Now – the lesson we should derive from all this.  Has everything been perfect regarding the tributes to Justice Ginsburg, certainly as Jews, we can be proud to see how she has been honored, but as Americans we also all know that for such a public and influential person, political fighting would also be part of how she was eulogized and rembered.  Perfect?  Impossible for it to be.  Inspiring?  Certainly – that a woman and a Jew could be honored so, that’s a dream realized.

And the same is true regarding Israel.  Are these agreements ironclad?  Probably not.  Is it surprising how they came about?  Most certainly?  Are there others challenges and less than perfect aspects to these breakthroughs?  Without a doubt.  But even so, you cannot deny that for all who hope Israel can live in peace and with good relations to all those around it, we cannot but be hopeful. 

These then, are the lessons we must take away.
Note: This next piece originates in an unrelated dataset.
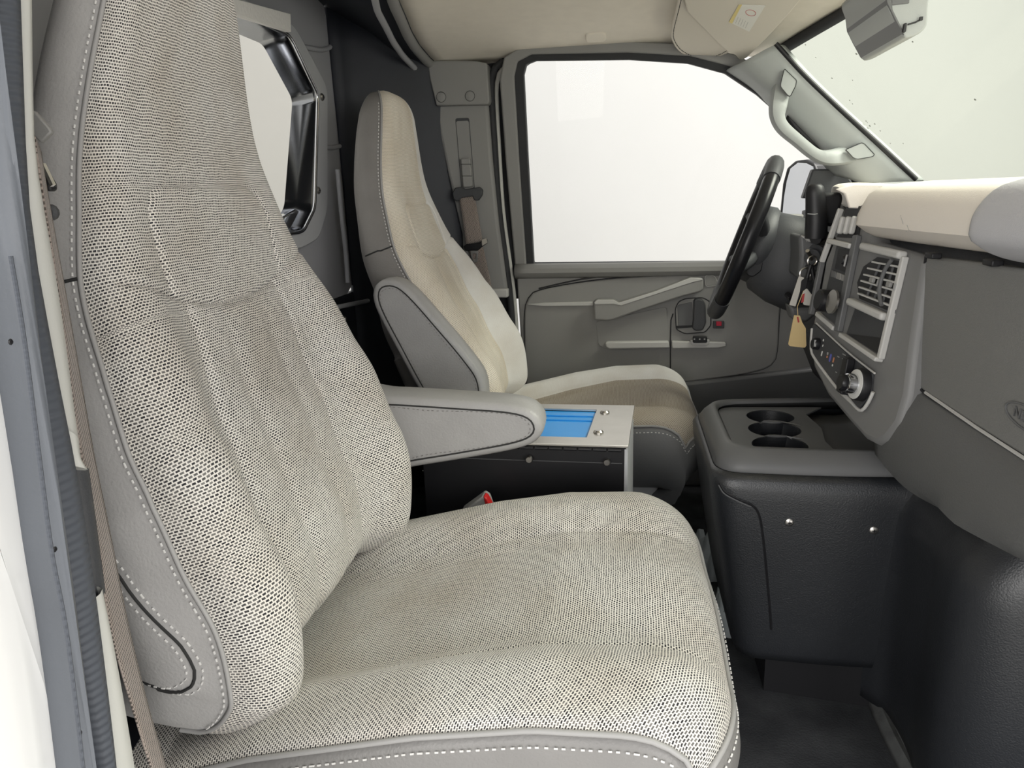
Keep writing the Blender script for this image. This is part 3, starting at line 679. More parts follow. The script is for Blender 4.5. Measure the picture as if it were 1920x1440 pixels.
def lit_bolster(o, n, lim):
    """paints the outboard bolster paler: the light on it put into the cloth colour"""
    o.data.materials.append(M['seat_fabric_lit'])
    for i, p in enumerate(o.data.polygons):
        j = i % n
        if -1+2*(j+.5)/n < -lim: p.material_index = 1
def seat(sgn, yc, lean, dx, dz, label, name, arm_raised, weave_mat):
    T0 = thing(name, label, 'seat', (-.2+dx, yc, 0))
    pv = Vector((-.42, 0, .42)); cl, sl = cos(lean), sin(lean)
    def BT(p):
        x, z = p.x-pv.x, p.z-pv.z
        return Vector((pv.x+x*cl-z*sl+dx, yc+sgn*p.y, pv.z+x*sl+z*cl+dz))
    def CT(p): return Vector((p.x+dx, yc+sgn*p.y, p.z+dz))
    # --- backrest front
    NS, NU = 250, 150; rows = []; pipeL, pipeR = [], []; vis = []
    for i in range(NS+1):
        s = BL*i/NS; p, tg, nn = bprof(s); kw, kb = bend(s); wd = bw(p.z)*kw; row = []
        for j in range(NU+1):
            # denser towards the edges
            q = -1+2*j/NU; q = sin(q*pi/2)*.35+q*.65; u = q*wd
            row.append(BT(p+nn*(bfront(u, s, wd)*min(1, kw*1.2)-kb)+Vector((0, u, 0))))
        rows.append(row)
    back = grid('backrest', rows, 'seat_fabric_far_lit' if arm_raised else 'seat_fabric', T0)
    if arm_raised: lit_bolster(back, NU, .44); back['label'] = 'woven grey-beige fabric backrest face'
    # --- leather sides and back
    rows = []; NB = 40
    for i in range(0, NS+1, 2):
        s = BL*i/NS; p, tg, nn = bprof(s); kw, kb = bend(s); wd = bw(p.z)*kw; th = thick(p.z); row = []
        c_ = sqrt(max(0, 1-max(0, (s-(BL-TOPR))/TOPR)**2)); shr = max(.03, (th-(th-.034)*(1-c_)-(kb if s > BL*.5 else 0))/th)
        for j in range(NB+1):
            t = j/NB; a = t*pi  # from +u side round the back to -u side
            cu = cos(a); e = .28
            u = (abs(cu)**e)*(1 if cu >= 0 else -1); vv = sin(a)**.55
            bul = .008*sin(min(1, vv)*pi)
            row.append(BT(p+nn*(-kb-th*vv*shr)+Vector((0, u*(wd+bul), 0))))
        rows.append(row)
    shell = grid('backrest_shell', rows, 'leather_dark' if arm_raised else 'leather_shell_lit', T0); shell['label'] = 'grey leather sides and back of the backrest'
    # --- piping and stitching round the front edge
    def edge(s, side, off=0, out=.0):
        p, tg, nn = bprof(s); kw, kb = bend(s); wd = bw(p.z)*kw
        return BT(p+nn*(-kb-off)+Vector((0, side*(wd+out), 0)))
    ss = [BL*(.0+1.0*i/150) for i in range(151)]
    loop = [edge(s, -1, .001, .002) for s in ss]+[edge(s, 1, .001, .002) for s in reversed(ss)]
    tube('piping', loop, .0024, 'piping', T0, sides=8)
    for side in (-1, 1):
        stitches('edge_stitching', [edge(s, side, .0068, .0046) for s in ss[3:145]], 'thread', T0)
    # --- side seam of the shell
    def sidep(z, r, side, out=.006):
        s = s_of_z(z); p, tg, nn = bprof(s); kw, kb = bend(s); wd = bw(p.z)*kw; th = thick(p.z); r = min(r, .97)
        sa = r**(1/.55); u = (1-sa*sa)**.14
        return BT(p+nn*(-kb-th*r)+Vector((0, side*(u*(wd+.008*sin(r*pi))+out), 0)))
    for side in (-1, 1):
        tube('side_seam', [sidep(.803+.004*r, r, side, .0003) for r in [.03+.07*k for k in range(11)]], .0016, 'seam_dark', T0, sides=6)
    if not arm_raised:
        # sewn-in panel low on the outboard side
        ctl = [(.70, .93), (.66, .70), (.60, .50), (.52, .34), (.455, .22), (.420, .21), (.400, .36), (.396, .65), (.39, .93)]
        pl = [Vector((r, 0, z)) for z, r in ctl]; path = cr(pl, 90)
        f = lambda v, o=0: sidep(v.z, max(.02, v.x), -1, .0006)
        tube('panel_seam', [f(v) for v in path], .0016, 'seam_dark', T0, sides=6)
        for dlt in (-1, 1):
            q2 = []
            for k, v in enumerate(path):
                t = (path[min(k+1, 89)]-path[max(k-1, 0)]).normalized(); n2 = Vector((t.z*.165, 0, -t.x/.165*1.0)); 
                d = Vector((-t.z, 0, t.x)); n_ = Vector((t.z/.15, 0, -t.x*.15)); 
                # offset by 7 mm square to the seam (r is a fraction of the thickness)
                tr = Vector((t.x*.15, 0, t.z)).normalized(); off = Vector((tr.z, 0, -tr.x))*.0075*dlt
                q2.append(Vector((v.x+off.x/.15, 0, v.z+off.z)))
            stitches('panel_stitching', [f(v) for v in q2], 'thread', T0)
    # --- cushion
    HW, XR = .258, -.50
    xf = lambda q: .114-.010*q*q-.035*abs(q)**7
    def apex(x): return interp(x, [-.46, -.36, -.19, -.08, .03, .14], [.326, .361, .403, .421, .423, .414])
    def vall(x): return interp(x, [-.44, -.30, -.2, -.08, .03, .14], [.300, .335, .366, .396, .404, .400])
    FR = .075
    def cz(q, x):
        a = abs(q); z = lerp(vall(x), apex(x), sst(.40, .74, a))
        # two sewn edges between the middle and the bolsters
        z -= .005*exp(-((a-.52)*HW/.004)**2)*sst(.14, .06, x)
        if a > .74: c = sqrt(max(0, 1-((a-.74)/.26)**2)); z -= .022*(1-c)
        f = xf(q); 
        if x > f-FR: c = sqrt(max(0, 1-((x-(f-FR))/FR)**2)); z -= .045*(1-c)
        z += .003*sin(q*7+1)*exp(-((x-.05)/.1)**2)
        return z
    NX, NQ = 150, 120; rows = []
    for i in range(NX+1):
        row = []
        for j in range(NQ+1):
            q = -1+2*j/NQ; q = sin(q*pi/2)*.3+q*.7
            t = i/NX; t = t*.75+.25*sin(t*pi/2); x = XR+(xf(q)-XR)*t
            row.append(CT(Vector((x, q*HW, cz(q, x)))))
        rows.append(row)
    cu = grid('cushion', rows, weave_mat, T0, uvoff=(.3, .1))
    if arm_raised: lit_bolster(cu, NQ, .47); cu['label'] = 'woven fabric seat cushion with raised side bolsters'
    # --- skirt below the piping
    rim = []
    for k in range(41): x = XR+(xf(-1)-XR)*k/40; rim.append((-1, x))
    for k in range(1, 60): q = -1+2*k/60; rim.append((q, xf(q)))
    for k in range(41): x = xf(1)+(XR-xf(1))*k/40; rim.append((1, x))
    top = [Vector((x, q*HW, cz(q, x))) for q, x in rim]; cen = Vector((-.15, 0, 0)); rows = []
    n = len(top)
    for dz_, out in ((0, .001), (-.012, .006), (-.04, .010), (-.08, .008), (-.115, -.006), (-.145, -.03), (-.165, -.065), (-.172, -.10)):
        row = []
        for k, p in enumerate(top):
            a, b = top[max(k-1, 0)], top[min(k+1, n-1)]; t = (b-a); nn = Vector((t.y, -t.x, 0)).normalized()
            if k == 0 or k == n-1: nn = Vector((0, -1 if k == 0 else 1, 0))
            fw = max(0, nn.x); extra = -.05*fw*sst(-.06, -.172, dz_)
            low = interp(dz_, [-.172, 0], [.30, p.z]) if False else p.z+dz_
            low = lerp(low, min(low, .40+dz_), sst(0, -.1, dz_))
            row.append(CT(Vector((p.x, p.y, low))+nn*(out+extra)))
        rows.append(row)
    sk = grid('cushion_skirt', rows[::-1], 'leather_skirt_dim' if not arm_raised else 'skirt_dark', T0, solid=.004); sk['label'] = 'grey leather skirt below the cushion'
    tube('cushion_piping', [CT(p+Vector((0, 0, -.001))+Vector((p.x-cen.x, p.y, 0)).normalized()*.002) for p in top], .0028, 'piping', T0)
    stitches('cushion_stitching', [CT(p+Vector((0, 0, -.013))+Vector((p.x-cen.x, p.y*1.5, 0)).normalized()*.0085) for p in top], 'thread', T0)
    # --- pedestal and rails
    pd = [CT(Vector((x, y, .27))) for x, y in ((-.40, -.19), (.02, -.19), (.02, .19), (-.40, .19))]
    slab('pedestal', roundpoly(pd, .03), (0, 0, -.27-dz+.002), 'pedestal', T0)
    # --- armrest on the inboard side
    return T0, BT, CT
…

Hope in difficult times springs from dreams of a better world, of our own better selves.  Dreams that we refuse to abandon no matter how long it takes to realize them or what challenges we must overcome.  Hope comes from fighting hard to make those dreams reality.  And dreams of hope may one day bring about reality changing miracles – that won’t make the world perfect but make it better.  That won’t happen through supernatural intervention but because some Austrian journalist (Herzl), some girl from Brooklyn (Ginsburg) some daughter of a congressman (Katrina Lantos-Swett) has the chutzpah to think they can make a difference in the world. 

Let all of us go forward from this place and into the New Year, and make our own chutzpadik dreams of miracles realized happen in our lives.